IRISH MUSIC MAGAZINE - Album Review

 

 SYLVAIN BAROU
Own Label AR001
13 Tracks, 62 Minutes
www.sylvainbarou.com

A Breton flute phenomenon who first hit the Irish mainstream with the group Guidewires, Barou is joined by twenty musical compadres for a solo debut which has been more than six years in the making. Worth the wait, I’d say. While the material here is mainly traditional, it’s drawn from a wider geography than usual: Brittany, Ireland obviously, but also Greece, Bulgaria, Afghanistan and elsewhere.
The swirling Naga Jigs are from the Guidewires repertoire, powerful and driving. Like much of this recording, their traditional pedigree is clear but their treatment here is unapologetically contemporary.

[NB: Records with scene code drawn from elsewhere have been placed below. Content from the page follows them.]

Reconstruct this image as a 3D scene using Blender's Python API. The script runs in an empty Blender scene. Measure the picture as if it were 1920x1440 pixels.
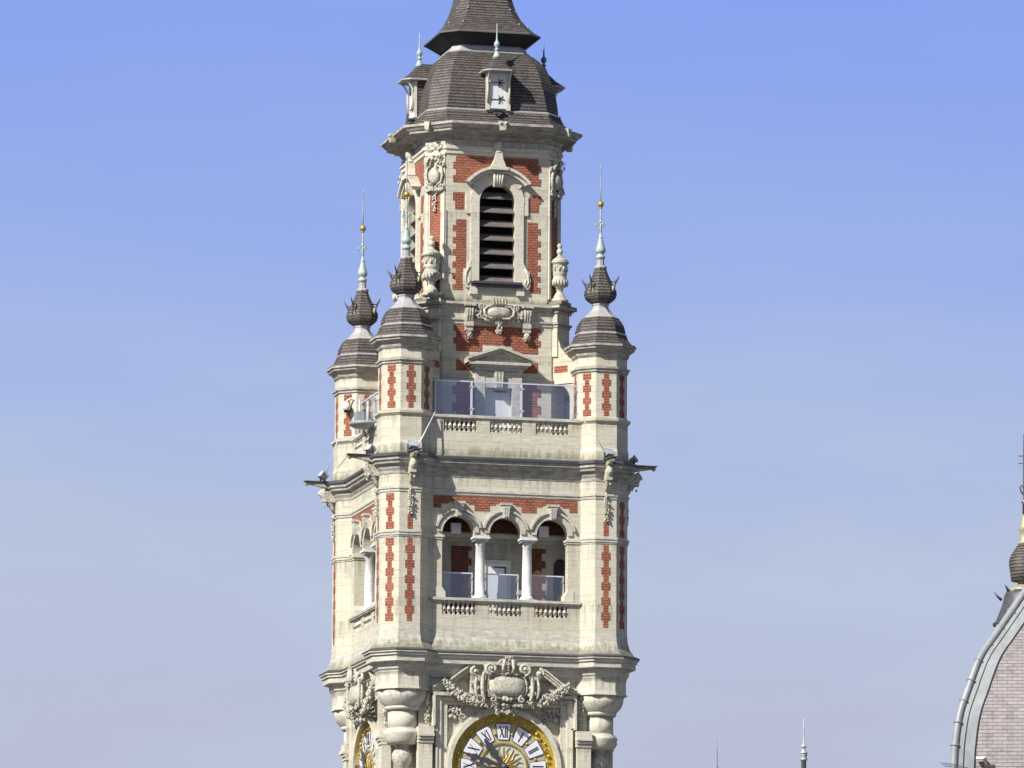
import bpy, math, random
from mathutils import Matrix, Vector
R = math.radians
random.seed(7)
SC = bpy.context.scene
COL = SC.collection

# ------------------------------------------------------------------ camera
cd = bpy.data.cameras.new('camera'); co = bpy.data.objects.new('camera', cd); COL.objects.link(co)
cr = Vector((0.97090166, -0.23940191, 0.00605693)); cu = Vector((-0.04255566, -0.1475857, 0.98813333))
cf = Vector((0.23566709, 0.95963805, 0.15347911))
m = Matrix((cr, cu, -cf)).transposed().to_4x4(); m.translation = Vector((-58.4856, -243.0626, 1.7))
co.matrix_world = m
cd.sensor_width = 36.0; cd.lens = 36.0 * 13171.256 / 1920.0
cd.clip_start = 1.0; cd.clip_end = 20000.0
SC.camera = co
SC.render.resolution_x = 1024; SC.render.resolution_y = 768

# ------------------------------------------------------------------ sun, sky, exposure
EXPO = 0.35
SUN_AZ, SUN_EL = 58.0, 40.0           # degrees left of the front normal, elevation
sv = Vector((-math.sin(R(SUN_AZ))*math.cos(R(SUN_EL)), -math.cos(R(SUN_AZ))*math.cos(R(SUN_EL)), math.sin(R(SUN_EL))))
sd = bpy.data.lights.new('sun', 'SUN'); sd.energy = 5.0; sd.angle = R(0.53); sd.color = (1.0, 0.96, 0.89)
so = bpy.data.objects.new('sun', sd); COL.objects.link(so)
so.rotation_euler = sv.to_track_quat('Z', 'Y').to_euler()
W = bpy.data.worlds.new('World'); SC.world = W; W.use_nodes = True
nt = W.node_tree; nt.nodes.clear()
def wn(t, **k):
    n = nt.nodes.new(t)
    for a, b in k.items(): setattr(n, a, b)
    return n
sky = wn('ShaderNodeTexSky', sky_type='NISHITA', sun_disc=False, sun_elevation=R(SUN_EL), sun_rotation=math.atan2(sv.x, sv.y))
sky.dust_density = 1.5
skys = wn('ShaderNodeVectorMath', operation='SCALE'); skys.inputs['Scale'].default_value = 0.05
nt.links.new(sky.outputs[0], skys.inputs[0])
tc = wn('ShaderNodeTexCoord'); sep = wn('ShaderNodeSeparateXYZ'); nt.links.new(tc.outputs['Generated'], sep.inputs[0])
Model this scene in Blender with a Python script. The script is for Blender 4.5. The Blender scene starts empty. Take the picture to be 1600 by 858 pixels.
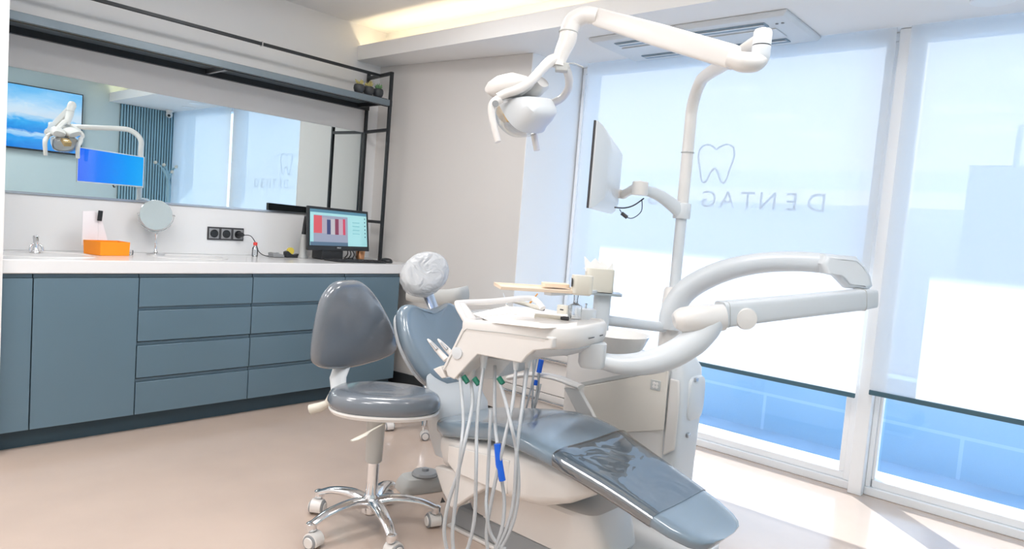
import bpy, bmesh, math, random
from mathutils import Vector, Matrix
random.seed(7)
SC = bpy.context.scene
COL = SC.collection
PI = math.pi

# ------------------------------------------------------------------ camera
FPX = 1076.11                       # focal length in pixels of the 1600 x 858 frame
EYE = Vector((0, 0, 1.3))
_Rz = Matrix.Rotation(-0.85040277, 3, 'Z'); _Rx = Matrix.Rotation(1.50067871, 3, 'X'); _Rr = Matrix.Rotation(0.07891021, 3, 'Z')
CR = _Rz @ _Rx @ _Rr
cam_data = bpy.data.cameras.new('camera'); cam = bpy.data.objects.new('camera', cam_data)
COL.objects.link(cam)
cam_data.sensor_width = 36; cam_data.sensor_fit = 'HORIZONTAL'; cam_data.lens = FPX / 1600 * 36; cam_data.clip_start = 0.05
cam.matrix_world = Matrix.Translation(EYE) @ CR.to_4x4()
SC.camera = cam

# ------------------------------------------------------------------ world, sun, exposure
SC.view_settings.view_transform = 'Standard'; SC.view_settings.look = 'None'
SC.view_settings.exposure = 0.12; SC.view_settings.gamma = 1; SC.view_settings.use_curve_mapping = False
SC.cycles.use_denoising = True
SC.cycles.max_bounces = 10; SC.cycles.diffuse_bounces = 5; SC.cycles.transparent_max_bounces = 16
SC.cycles.caustics_reflective = False; SC.cycles.caustics_refractive = False
SC.cycles.sample_clamp_indirect = 6

world = bpy.data.worlds.new('sky'); SC.world = world; world.use_nodes = True
wn = world.node_tree.nodes; wl = world.node_tree.links
for n in list(wn): wn.remove(n)
w_out = wn.new('ShaderNodeOutputWorld'); w_bg = wn.new('ShaderNodeBackground'); w_ramp = wn.new('ShaderNodeValToRGB')
w_sep = wn.new('ShaderNodeSeparateXYZ'); w_tc = wn.new('ShaderNodeTexCoord')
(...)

A bit of Jaques Pellen’s jazz guitar, a strong backbeat, a very light touch on the percussion, and a couple of carefully chosen collaborators on the melody line make this a magical track. Sylvain follows up with a set of horos in the style of Andy Irvine’s East Wind album, wonderful stirring stuff with exotic rhythms and outrageous flute virtuosity. This is mainly a flute album, but the master also moonlights on uilleann pipes and the small Breton pipes.
About one third of this recording is what i think of as Irish music – Bold Doherty, The Humours of Carrigaholt, The Squares of Crossmaglen and Charlie Lennon’s Windy City. Sylvain Barou enlists the likes of Lunny, Carroll, Doyle and Rynne to provide a top–quality Irish core for these and other tunes. A further third is distinctively Breton, with Tons and Plinns and Ridees: for this, a whole P–Celtic crew chimes in, centred around the cittern of Ronan Pellen. Names like Youenn Le Bihan, Alain Genty and Giles Le Bigot bring out the best in Breton music here, from the gorgeous Margaretig to Barou’s own funky Mare Nostrum. That leaves one third split between Arab music, Asturian alboradas, and a few other things. The flute flies from one form to the next – there are no clear boundaries, just breathtaking melodies.
Nothing on this CD is too exotic to appeal to Celtic music lovers, but some of it is certainly fresh enough to raise an eyebrow or two. I like it a lot, and I hope you can all get your hands on a copy.